Read the paper “Fighting or fuelling forced labour? The Modern Slavery Act 2015, irregular migrants and the vulnerabilising role of the UK’s hostile environment” in Critical Social Policy. 

Modern slavery in the fashion and textile industry 

As well as modern slavery in the UK, researchers at the University have explored the impacts of UK businesses on modern slavery across the world. 

The project ‘Pulling a Thread: Unravelling the Trail of Modern Slavery in the Fashion and Textile Industry’ explored UK fashion companies’ relationships to suppliers in India and Vietnam. 

In the fashion and textile industries, many companies contract others to create textiles and clothing. 

As their supply chains can be long, public companies typically struggle to gain oversight of all those involved in the production of their products. 

This limits their ability to see and maintain the safety and security of the people completing the work.  

These weaknesses allow exploitation and modern slavery in the industry to continue. 

The research project, by Professor Hinrich Voss, Professor Divya Singhal (Goa Institute of Management), Professor Louise Waite, Dr Mark Sumner and Dr Matthew Davis, explored how businesses and their suppliers and (sub)contractors can reduce the risk of modern slavery for workers in supply chains.  

They found that UK businesses above the Modern Slavery Act threshold (£36m) had little incentive to comply with the Act. The study showed that the Act was not effective in changing overseas practices. 

In their published paper, titled ‘International supply chains: compliance and engagement with the Modern Slavery Act’, the researchers argued that the Act needs to be more specific about what a supply chain is, what reporting standards are necessary and how the Act will be enforced. 

They submitted written evidence to the House of Commons Home Affairs Committee Enquiry on the Modern Slavery Act in September 2018. Then, they submitted their research to the Environmental Audit Committee (EAC) in 2019. 

Hidden stories from fashion supply chains 

A continuation of this project challenges people to consider the unintended consequences of their consumption and to consider workers’ perspectives of modern slavery. 

The project, titled ‘Cotton’s Hidden Voices: Stories from the makers of your clothes,’ is a collaborative project between the University of Leeds and the Goa Institute of Management.

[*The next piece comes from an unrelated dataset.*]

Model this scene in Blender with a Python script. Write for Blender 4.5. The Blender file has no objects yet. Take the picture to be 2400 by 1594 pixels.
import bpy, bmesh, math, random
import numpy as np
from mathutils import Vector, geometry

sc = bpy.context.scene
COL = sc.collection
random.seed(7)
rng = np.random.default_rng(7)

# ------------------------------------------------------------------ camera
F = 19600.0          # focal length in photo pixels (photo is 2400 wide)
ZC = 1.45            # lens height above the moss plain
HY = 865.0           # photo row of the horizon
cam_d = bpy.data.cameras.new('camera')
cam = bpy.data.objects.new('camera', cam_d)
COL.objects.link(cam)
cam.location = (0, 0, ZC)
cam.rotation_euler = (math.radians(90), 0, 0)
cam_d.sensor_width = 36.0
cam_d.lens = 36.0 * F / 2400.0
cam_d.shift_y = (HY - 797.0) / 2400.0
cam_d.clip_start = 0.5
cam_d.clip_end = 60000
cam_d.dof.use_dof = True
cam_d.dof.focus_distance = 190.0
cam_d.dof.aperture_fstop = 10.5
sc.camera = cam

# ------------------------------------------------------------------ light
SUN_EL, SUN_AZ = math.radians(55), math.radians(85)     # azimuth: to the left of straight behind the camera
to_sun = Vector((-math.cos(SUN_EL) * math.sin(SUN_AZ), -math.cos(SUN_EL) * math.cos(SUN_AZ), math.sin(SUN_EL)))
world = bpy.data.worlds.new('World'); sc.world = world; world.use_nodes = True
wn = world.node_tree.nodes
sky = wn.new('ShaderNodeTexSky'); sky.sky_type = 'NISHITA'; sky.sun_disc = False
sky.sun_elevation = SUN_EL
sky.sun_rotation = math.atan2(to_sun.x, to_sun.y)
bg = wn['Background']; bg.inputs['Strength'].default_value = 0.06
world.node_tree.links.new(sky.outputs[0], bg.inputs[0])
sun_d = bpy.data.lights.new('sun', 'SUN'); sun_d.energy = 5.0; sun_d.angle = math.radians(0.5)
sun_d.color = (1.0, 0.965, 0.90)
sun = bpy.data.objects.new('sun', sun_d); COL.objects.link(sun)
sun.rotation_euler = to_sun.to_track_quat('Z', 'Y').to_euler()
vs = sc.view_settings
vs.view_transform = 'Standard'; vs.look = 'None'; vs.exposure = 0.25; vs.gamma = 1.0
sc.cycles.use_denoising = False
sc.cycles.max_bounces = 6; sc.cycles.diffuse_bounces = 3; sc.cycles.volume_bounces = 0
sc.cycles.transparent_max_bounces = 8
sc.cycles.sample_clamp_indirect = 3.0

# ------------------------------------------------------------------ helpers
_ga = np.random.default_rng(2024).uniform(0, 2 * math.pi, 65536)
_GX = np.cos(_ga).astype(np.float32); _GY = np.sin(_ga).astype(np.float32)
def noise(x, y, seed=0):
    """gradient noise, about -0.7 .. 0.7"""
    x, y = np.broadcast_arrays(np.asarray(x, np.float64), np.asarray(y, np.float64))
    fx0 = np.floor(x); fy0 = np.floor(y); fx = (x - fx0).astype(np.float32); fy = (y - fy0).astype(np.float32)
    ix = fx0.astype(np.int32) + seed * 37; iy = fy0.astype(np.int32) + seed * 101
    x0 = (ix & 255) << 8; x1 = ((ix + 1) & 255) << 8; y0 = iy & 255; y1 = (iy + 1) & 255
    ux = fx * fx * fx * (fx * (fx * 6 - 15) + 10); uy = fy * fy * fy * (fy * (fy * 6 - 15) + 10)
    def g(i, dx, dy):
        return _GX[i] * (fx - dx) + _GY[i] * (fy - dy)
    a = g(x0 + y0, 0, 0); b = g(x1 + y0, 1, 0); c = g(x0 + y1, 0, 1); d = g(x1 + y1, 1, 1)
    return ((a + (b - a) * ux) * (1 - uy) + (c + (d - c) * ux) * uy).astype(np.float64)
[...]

It’s funded by the Arts and Humanities Research Council. 

It seeks to demystify the relationship between consumers of fashion and the 400 million workers in the fashion industry’s global supply chains. 

To centre workers’ voices in the conversation about sustainable fashion, they have interviewed people working in fashion supply chains in India about their livelihoods. 

The researchers have created seven short thematic videos out of the interviews, which can be seen in an exhibition at Clothworkers Building Central until 25th January 2024

The videos are also available on the project website

Cotton’s Hidden Voices illuminates the hidden connections between the creators and consumers of clothes and presents a different view of global supply chains, fast fashion and the people who work in it. 

Contact Dr Mark Sumner via email for more information. 

The breadth of the research at the University of Leeds shows how complex and varied the issues of modern slavery and human trafficking are. Our researchers’ essential work makes steps to encourage understanding and protection of victims, no matter where they’re from. It also explores how their situation can be improved, from government policies and policing to working with community organisations.